In David Tong's lecture notes on string theory, section 5.3.2 An Aside: Non-Critial Strings, page 121, he describes the non-critical string with the following action:
$$S_{\text{non-critical}} = \frac{1}{4\pi \alpha'} \int d^2\sigma \sqrt{g}\ (g^{\alpha\beta}\ \partial_\alpha X^\mu\partial_\beta X_\mu + \mu)$$
Here $\mu$ has the interpretation of a worldsheet cosmological constant.

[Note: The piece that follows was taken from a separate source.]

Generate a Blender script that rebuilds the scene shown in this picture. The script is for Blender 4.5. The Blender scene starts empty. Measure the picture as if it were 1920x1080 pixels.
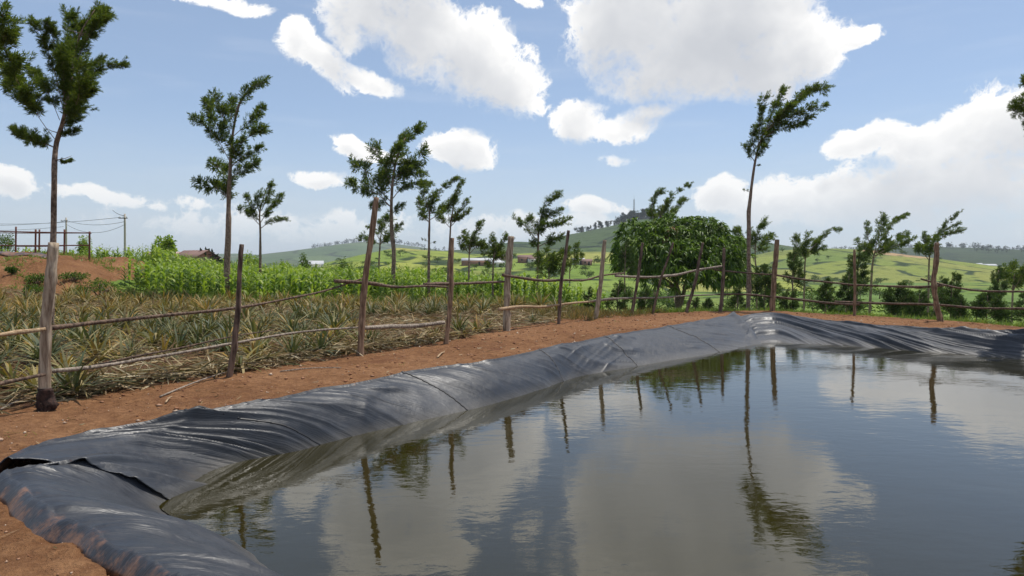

He considers a two metrics related by a Weyl transformation $$\hat{g}_{\alpha\beta} = e^{2 \omega}g_{\alpha\beta}.$$
As we vary $\omega$, the partition function $Z[\hat{g}]$ supposedly changes as $$\frac{1}{Z}\frac{\partial Z}{\partial \omega} = \frac{1}{Z}\int DX e^{-S}(-\frac{\partial S}{\partial \hat{g}_{\alpha\beta}}\frac{\partial \hat{g}_{\alpha\beta}}{\partial\omega})$$ $$=\frac{1}{Z}\int DX e^{-S}(-\frac{1}{2\pi}\sqrt{\hat{g}}T^\alpha_{\alpha})$$ $$=\frac{c}{24\pi}\sqrt{\hat{g}}\hat{R} - \frac{1}{2\pi\alpha'}\mu e^{2\omega}$$
My question: how to get the $- \frac{1}{2\pi\alpha'}\mu e^{2\omega}$ term?
Here $\sqrt{g} = \sqrt{\det g_{\alpha \beta}}$, I tried to calculate the derivative of the determinant, which looks something like the cofactor matrix. But that's nowhere near the term $- \frac{1}{2\pi\alpha'}\mu e^{2\omega}$.